Speaking to CNBC about why the U.S. was shutout in speedskating medals during the Sochi Winter Olympics, Jillert Anema said it was because Americans waste talent on a sport that is “meant to kill each other.”

“You have a lot of attention on a foolish sport like American football and you waste a lot of talent, athletic talent, on a sport that is meant to kill each other, to injure each other,” Anema told CNBC. “You’re so narrow-minded, and then you want to compete against the world when you waste a lot of time, good talent on a sport that sucks.”

Some American athletes have put the blame on the lack of medals on the new suit designed by Under Armour, claiming the suits were slowing them down. Anema said don’t blame the suit.

“We have found something that makes the suit very fast,” Anema said. “It’s the man in the suit.”

Anema also said that U.S. speedskating doesn’t receive the kind of support like the Dutch get back home.

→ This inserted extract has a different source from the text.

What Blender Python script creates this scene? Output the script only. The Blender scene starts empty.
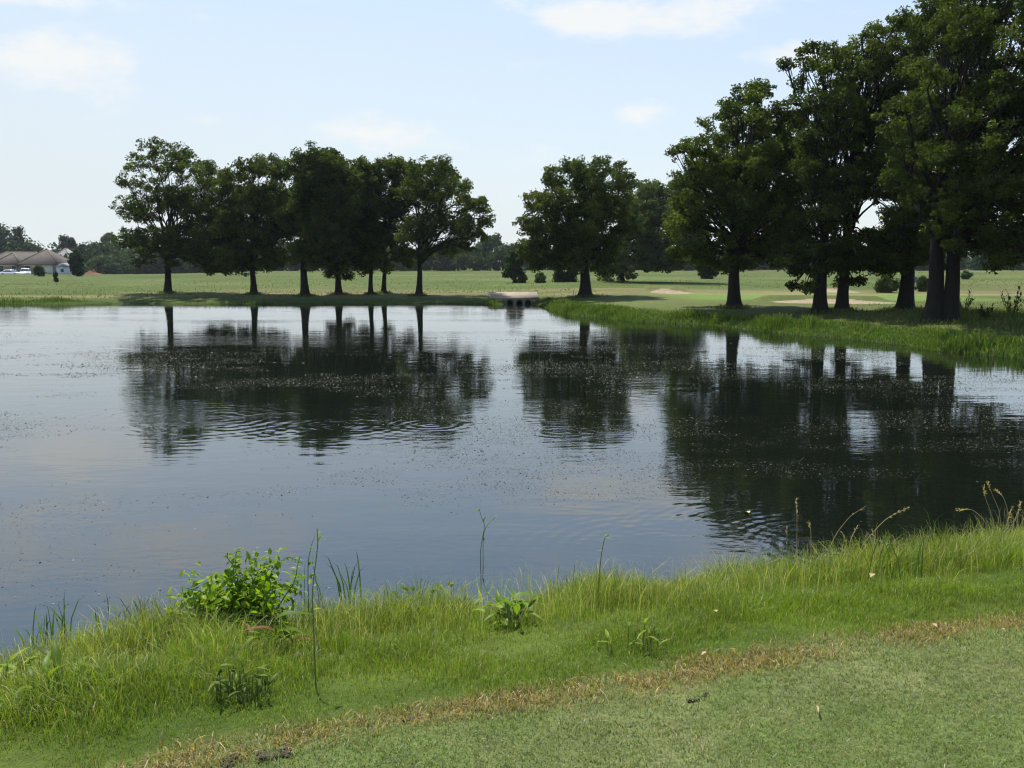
import bpy, math, random
import numpy as np
from mathutils import Vector

random.seed(7)
RNG = np.random.default_rng(7)
SC = bpy.context.scene
COL = SC.collection

# ------------------------------------------------------------------ camera
F, H, PITCH = 950.0, 2.6, math.radians(7.3)
cam_d = bpy.data.cameras.new("camera")
cam = bpy.data.objects.new("camera", cam_d)
COL.objects.link(cam)
cam.location = (0, 0, H)
cam.rotation_euler = (math.radians(90) - PITCH, 0, 0)
cam_d.sensor_width = 36.0
cam_d.lens = F / 1024 * 36.0
cam_d.clip_start = 0.05
cam_d.clip_end = 5000
SC.camera = cam
CP, SP = math.cos(PITCH), math.sin(PITCH)


def ray(px, py):
    u, v = (px - 512) / F, (384 - py) / F
    return np.array([u, v * SP + CP, v * CP - SP])


def at(px, py, Y):
    d = ray(px, py)
    return np.array([0, 0, H]) + d * (Y / d[1])


def on(px, py, z):
    d = ray(px, py)
    return np.array([0, 0, H]) + d * ((z - H) / d[2])


# ------------------------------------------------------------------ naming helpers
def tag(o, label=None, cat=None, group=None, kind=None):
    if label: o["label"] = label
    if cat: o["category"] = cat
    if group: o["group"] = group
    if kind: o["kind"] = kind
    return o


def thing(name, loc, label, cat, group=None, rz=0.0):
    o = bpy.data.objects.new(name, None)
    COL.objects.link(o)
    o.location = [float(v) for v in loc]
    o.rotation_euler = (0, 0, rz)
    o.empty_display_size = 0.2
    return tag(o, label, cat, group)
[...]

“American speedskating depends on gifted skaters—very few. They have to work their own way and they have a lack of competition. They have a lack in support,” Anema told CNBC. “Once in four years America will all go and watch skating and then you need to bring medals home, but in the few years before they are not supported and you need the support, you need the competition, and I think that’s what went wrong.”

Anema believes that the U.S. won’t be able to catch the Dutch in speedskating in the years to come.

“When you come every four years, and you think there’s talent and a few lone wolves who are skating and that you can beat the world — there’s no way you can do that,” Anema said. “And you won’t beat us, not in four years, not in eight years.”

The U.S. has been shutout of a speedskating medal for the first time in 30 years while the Netherlands are assured of at least their 22nd speedskating medal when they compete Saturday against South Korea in the team pursuit final.